William Oddie makes an intriguing suggestion :
. . . [I]t might now be time seriously to start thinking about an unavoidable question: after John Henry Newman, who next? My answer is that it can only be Gilbert Keith Chesterton.
The obvious objection to this is that Chesterton was nothing like our idea of how a saint should look or behave. He was greatly given to the pleasures of the table; he was enormously, sometimes riotously funny; he was the opposite of Newman in so many respects (though Newman also had a brilliant sense of humour). The late Cardinal Emmet Carter described him on the 50th anniversary of his death as one of those “holy lay persons” who “have exercised a truly prophetic role within the Church and the world”, but he did not then believe that it would be possible to introduce a Cause for his ultimate canonisation, since he did “not think that we are sufficiently emancipated from certain concepts of sanctity” – though later he change his mind.

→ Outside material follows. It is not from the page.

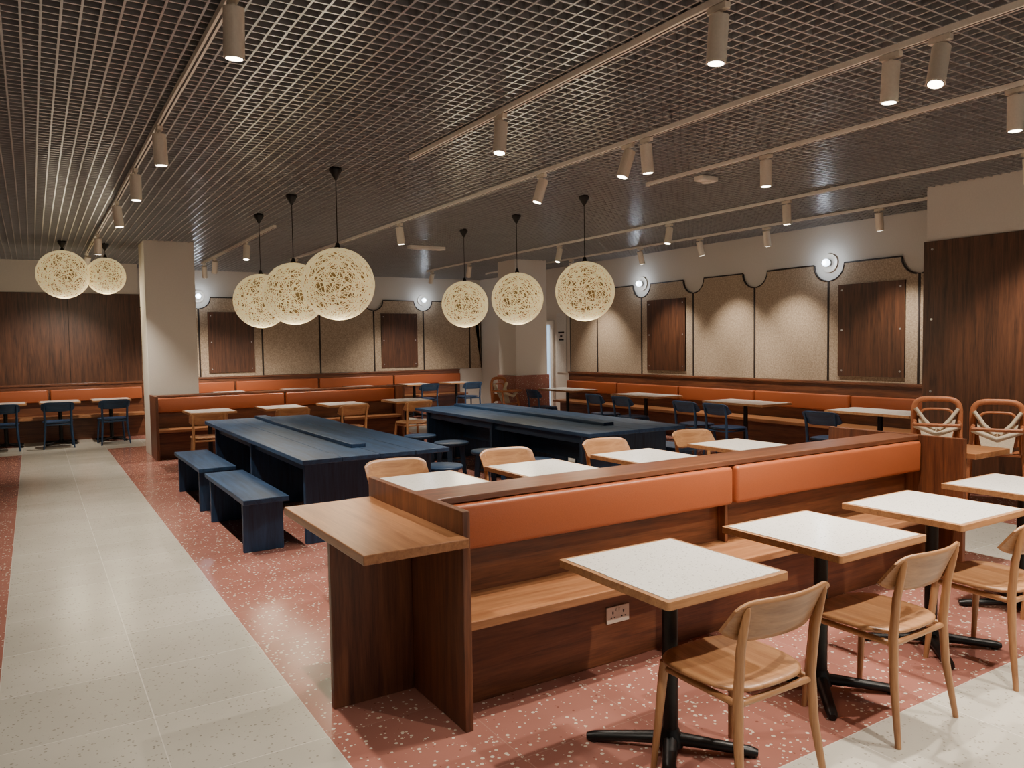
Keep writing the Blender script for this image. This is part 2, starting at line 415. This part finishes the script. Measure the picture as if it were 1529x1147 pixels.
# ---------------------------------------------------------------- communal tables, benches, stools
def communal(x0,x1,y0,y1):
    m=MB(); z=.74
    n=4; w=(x1-x0)/n
    for i in range(n): m.box(x0+i*w+.0015,x0+(i+1)*w-.0015,y0,y1,z-.04,z,'navy_Y')
    xc=(x0+x1)/2
    m.box(xc-.07,xc+.07,y0+.5,y1-.1,z,z+.035,'navy_Y')
    for yy in (y0+.22,(y0+y1)/2,y1-.26):
        m.box(x0+.08,x1-.08,yy,yy+.05,0,z-.04,'navy_Z')
    m.box(xc-.03,xc+.03,y0+.3,y1-.3,.3,z-.04,'navy_Y')
    m.box(x0+.12,x0+.15,y0+.25,y1-.25,z-.14,z-.04,'navy_Y'); m.box(x1-.15,x1-.12,y0+.25,y1-.25,z-.14,z-.04,'navy_Y')
    return m.build('communal_table',bevel=.005)
communal(1.80,3.12,6.08,10.2); communal(4.68,6.0,6.08,10.2)
def nbench(x0,x1,y0,y1):
    m=MB(); m.box(x0,x1,y0,y1,.41,.45,'navy_Y')
    for yy in (y0+.12,y1-.17): m.box(x0+.02,x1-.02,yy,yy+.045,0,.41,'navy_Z')
    m.box((x0+x1)/2-.015,(x0+x1)/2+.015,y0+.15,y1-.15,.31,.41,'navy_Y')
    return m.build('navy_bench',bevel=.005)
nbench(1.36,1.72,6.2,7.8); nbench(1.36,1.72,8.1,9.65)
nbench(6.1,6.46,6.3,7.9); nbench(6.1,6.46,8.1,9.65)
m=MB()
m.lathe((0,0,0),[(0.001,.415),(.205,.415),(.215,.425),(.215,.443),(.208,.45),(.001,.45)],'navy_X',36)
for k in range(4):
    a=math.radians(45+90*k); c,s=math.cos(a),math.sin(a)
    m.tube([(c*.13,s*.13,.42),(c*.17,s*.17,0)],[.045,.032],'navy_Z',4,smooth=False)
m.tube([(-.11,-.11,.22),(.11,.11,.22)],.015,'navy_X',8); m.tube([(.11,-.11,.22),(-.11,.11,.22)],.015,'navy_X',8)
o=m.build('round_stool',loc=(4.36,7.5,0)); SM=o.data
for x,y in ((4.36,8.45),(4.36,9.35),(4.36,6.6),(3.42,6.85),(3.42,7.8),(3.42,8.75),(3.42,9.7)): place(SM,'round_stool',0,2,(x,y,0),.2)

# ---------------------------------------------------------------- high chairs
def highchair():
    m=MB(); W='highchair_wood'
    for sx in (-1,1):
        m.tube([(sx*.25,.25,0),(sx*.22,.12,.5),(sx*.205,.06,.78)],[.02,.02,.018],W,10)
        m.tube([(sx*.25,-.27,0),(sx*.22,-.18,.5),(sx*.205,-.16,.72)],[.02,.02,.018],W,10)
        m.tube([(sx*.235,.22,.14),(sx*.235,-.24,.14)],.015,W,8)
        m.tube([(sx*.205,.2,.76),(sx*.205,-.2,.76)],.018,W,8)
    def sq(t,w,h,e=.5):
        c,s=math.cos(t),math.sin(t); return -w*math.copysign(abs(c)**e,c),h*abs(s)**e
    arch=[(-.21,-.17,.5)]+[(sq(t,.215,.2)[0],-.19,.80+sq(t,.215,.2)[1]) for t in [math.pi*i/20 for i in range(21)]]+[(.21,-.17,.5)]
    m.tube(arch,.030,W,10,sx=.7)
    arch2=[(-.15,-.175,.55)]+[(sq(t,.15,.1)[0],-.19,.79+sq(t,.15,.1)[1]) for t in [math.pi*i/20 for i in range(21)]]+[(.15,-.175,.55)]
    m.tube(arch2,.014,W,8)
    m.tube([(-.205,.2,.76),(0,.23,.76),(.205,.2,.76)],.018,W,8)
    m.box(-.2,.2,-.20,-.18,.56,.70,W)
    m.box(-.2,.2,-.17,.14,.5,.52,W); m.box(-.19,.19,.12,.28,.2,.22,W)
    def sheet(rows):
        vs=[p for r_ in rows for p in r_]; w_=len(rows[0])
        m.add(vs,[(i*w_+j,i*w_+j+1,(i+1)*w_+j+1,(i+1)*w_+j) for i in range(len(rows)-1) for j in range(w_-1)],'strap_cream',True)
    sheet([[(s_*.19*(1-.35*t_),.0-.17+.16*t_,.88-.36*t_-.10*(1-abs(s_))*math.sin(math.pi*t_)) for s_ in (-1,-.5,0,.5,1)] for t_ in (.25,.4,.55,.7,.85,1)])
    m.tube([(-.2,-.15,.90),(-.12,-.14,.78),(-.02,-.1,.68)],.02,'strap_cream',8,sx=1.8)
    m.tube([(.2,-.15,.90),(.12,-.14,.78),(.02,-.1,.68)],.02,'strap_cream',8,sx=1.8)
    m.tube([(-.2,.1,.74),(0,.16,.66),(.2,.1,.74)],.026,'strap_cream',8,sx=1.6)
    return m
o=highchair().build('high_chair',loc=(7.95,4.43,0),rot=math.radians(120)); HM=o.data
place(HM,'high_chair',0,2,(7.95,3.84,0),math.radians(115))
place(HM,'high_chair',0,2,(7.62,12.45,0),math.radians(200))

# ---------------------------------------------------------------- pendants
cu=bpy.data.curves.new('yarn_ball','CURVE'); cu.dimensions='3D'; cu.bevel_depth=.0026; cu.bevel_resolution=0; R0=.335
for k in range(165):
    ax=Vector((random.gauss(0,1),random.gauss(0,1),random.gauss(0,1))).normalized()
    u=ax.orthogonal().normalized(); w=ax.cross(u); d=random.uniform(-.85,.85)
    rr_=math.sqrt(1-d*d); sp=cu.splines.new('POLY'); n=40; sp.points.add(n-1); sp.use_cyclic_u=True
    ph=random.random()*6; 
    for i in range(n):
        t=2*math.pi*i/n; p=ax*(d+.12*math.sin(2*t+ph)+.07*math.sin(3*t+ph*2))+u*rr_*math.cos(t)+w*rr_*math.sin(t)
        p=p.normalized()*R0*(1-random.random()*.012); sp.points[i].co=(p.x,p.y,p.z,1)
cu.materials.append(MATS['yarn'])
tmp=bpy.data.objects.new('tmp',cu); COL.objects.link(tmp)
bpy.context.view_layer.update()
YM=bpy.data.meshes.new_from_object(tmp.evaluated_get(bpy.context.evaluated_depsgraph_get())); bpy.data.objects.remove(tmp)
m=MB(); prof=[(R0*.95*max(.001,math.sin(math.pi*i/24)),-R0*.95*math.cos(math.pi*i/24)) for i in range(25)]
m.lathe((0,0,0),prof,'inner_glow',48); tmp=m.build('tmp'); IM=tmp.data; bpy.data.objects.remove(tmp)
def pendant(x,y,z,r):
    m=MB(); k=r/R0
    m.lathe((0,0,0),[(.001,ZC-z+.01),(.055,ZC-z+.01),(.06,ZC-z-.02),(.02,ZC-z-.09),(.008,ZC-z-.11),(.001,ZC-z-.11)],'black_plastic',20)
    m.tube([(0,0,r+.02),(0,0,ZC-z-.1)],.0045,'black_plastic',8)
    m.lathe((0,0,0),[(.001,r+.05),(.014,r+.05),(.03,r+.0),(.03,r-.03),(.001,r-.03)],'black_plastic',16)
    o=m.build('pendant_lamp',loc=(x,y,z))
    a=place(YM,'yarn_shell',parent=o,scale=k); b=place(IM,'glow_shell',parent=o,scale=k)  # opaque inner ball added so the lamp looks lit from within
    a.rotation_euler=(0,0,random.random()*6)
    l=bpy.data.lights.new('pendant_light','POINT'); l.energy=18; l.color=(1,.86,.62); l.shadow_soft_size=.2
    lo=bpy.data.objects.new('pendant_light',l); COL.objects.link(lo); lo.location=(0,0,-r-.06); lo.parent=o
for x in (2.46,5.35):
    for y in (7.0,8.43,9.85): pendant(x,y,2.23,.335)
pendant(.45,13.55,2.8,.36); pendant(1.03,13.6,2.8,.28)

# ---------------------------------------------------------------- tracks & spots
def track(x,y0,y1):
    m=MB(); m.box(x-.02,x+.02,y0,y1,ZC-.037,ZC-.001,'track_white'); m.box(x-.006,x+.006,y0+.02,y1-.02,ZC-.0385,ZC-.036,'trim_black')
    m.box(x-.022,x+.022,y0-.02,y0,ZC-.04,ZC-.001,'track_white'); m.box(x-.022,x+.022,y1,y1+.02,ZC-.04,ZC-.001,'track_white')
    m.build('lighting_track',bevel=.002)
for a in ((.85,-1,15),(2.87,-1,6.2),(2.85,10.6,15.8),(4.2,-1,14.5),(5.5,-1,6.1),(7.5,-1,15.5),(9.0,5.0,15.5)): track(*a)
def spot(x,y,aim=(0,0,-1),e=330,ang=105):
    aim=Vector(aim).normalized()
    m=MB(); z=ZC-.041
    m.box(x-.018,x+.018,y-.06,y+.06,z-.03,z,'fixture_champagne')
    m.tube([(x,y,z-.03),(x,y,z-.07)],.012,'fixture_champagne',10)
    piv=Vector((x,y,z-.10)); a=piv-aim*.05; b=piv+aim*.17
    m.tube([a,b],.048,'fixture_champagne',28)
    m.tube([b-aim*.001,b+aim*.002],.044,'trim_black',24)
    m.tube([b+aim*.001,b+aim*.004],.038,'lens_glow',24)
    o=m.build('track_spotlight',bevel=.002)
    l=bpy.data.lights.new('spot_beam','SPOT'); l.energy=e; l.color=(1,.89,.765); l.shadow_soft_size=.03; l.spot_size=math.radians(ang); l.spot_blend=.85
    lo=bpy.data.objects.new('spot_beam',l); COL.objects.link(lo); lo.location=b+aim*.03; lo.rotation_euler=aim.to_track_quat('-Z','Y').to_euler(); lo.parent=o
for x,y,a in [(.85,3.74,(0,.1,-1)),(.85,6.17,(.05,.05,-1)),(.85,7.7,(0,0,-1)),(.85,9.46,(.1,0,-1)),(.85,12.3,(0,.2,-1)),(.85,1.2,(0,0,-1)),
 (2.87,2.68,(-.05,.05,-1)),(2.87,4.71,(-.15,-.1,-1)),(2.87,.6,(0,.35,-1)),
 (2.85,12.2,(-.1,-.2,-1)),(2.85,14.6,(0,.5,-1)),
 (4.2,2.35,(-.35,-.05,-1)),(4.2,2.63,(0,.05,-1)),(4.2,4.68,(.1,0,-1)),(4.2,4.9,(-.3,.1,-1)),(4.2,6.15,(-.3,.1,-1)),(4.2,9.5,(.1,0,-1)),(4.2,12.4,(0,.1,-1)),(4.2,14.2,(0,.6,-1)),(4.2,.6,(0,.3,-1)),
 (5.5,4.59,(0,0,-1)),(5.5,2.58,(0,0,-1)),(5.5,.7,(0,.2,-1)),
 (7.5,3.4,(.35,.1,-1)),(7.5,5.96,(.05,0,-1)),(7.5,7.9,(-.2,0,-1)),(7.5,10.5,(-.25,0,-1)),(7.5,13.6,(.1,.5,-1)),(7.5,15.3,(0,.5,-1)),
 (9.0,5.77,(.3,.1,-1)),(9.0,7.5,(.3,.1,-1)),(9.0,8.8,(.3,0,-1)),(9.0,10.2,(.3,0,-1)),(9.0,12.2,(.3,0,-1)),(9.0,14.3,(.2,.2,-1)),
 (.85,14.7,(-.25,.6,-1)),(2.85,15.6,(.1,.4,-1))]:  # first spot on this line added to brighten the walnut back block
    spot(x,y,a, e=195 if x>8.5 else 290, ang=74 if x>8.5 else 84)

# ---------------------------------------------------------------- world & camera
w=bpy.data.worlds.new('World'); SC.world=w; w.use_nodes=True
w.node_tree.nodes['Background'].inputs[0].default_value=(1,.96,.92,1); w.node_tree.nodes['Background'].inputs[1].default_value=.45  # soft fill entering by the added front opening
th=math.radians(31.9); p=math.radians(3.0); al=.015
F=Vector((math.sin(th)*math.cos(p),math.cos(th)*math.cos(p),-math.sin(p))); Lr=Vector((math.cos(th),-math.sin(th),0)); U=Lr.cross(F)
cr=Lr*math.cos(al)-U*math.sin(al); cup=U*math.cos(al)+Lr*math.sin(al)
M=Matrix((cr,cup,-F)).transposed().to_4x4(); M.translation=Vector((0,0,1.65))
cd=bpy.data.cameras.new('camera'); cd.sensor_width=36; cd.lens=1149/1529*36; cd.clip_end=60; cd.clip_start=.05
co=bpy.data.objects.new('camera',cd); COL.objects.link(co); co.matrix_world=M; SC.camera=co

The distinguished historian J J Scarisbrick, however, thought that his sanctity was so clear that the opening of his Cause should indeed be seriously contemplated. “We all know,” he responded, “that he was an enormously good man as well as an enormous one.
GKC is certainly one of my favorite (small-s) saints. Not being Catholic, I have no clue how seriously the powers that be would take the suggestion. I suspect, though, that Isaac Edward Leibowitz would have an easier time making it through the canonization process.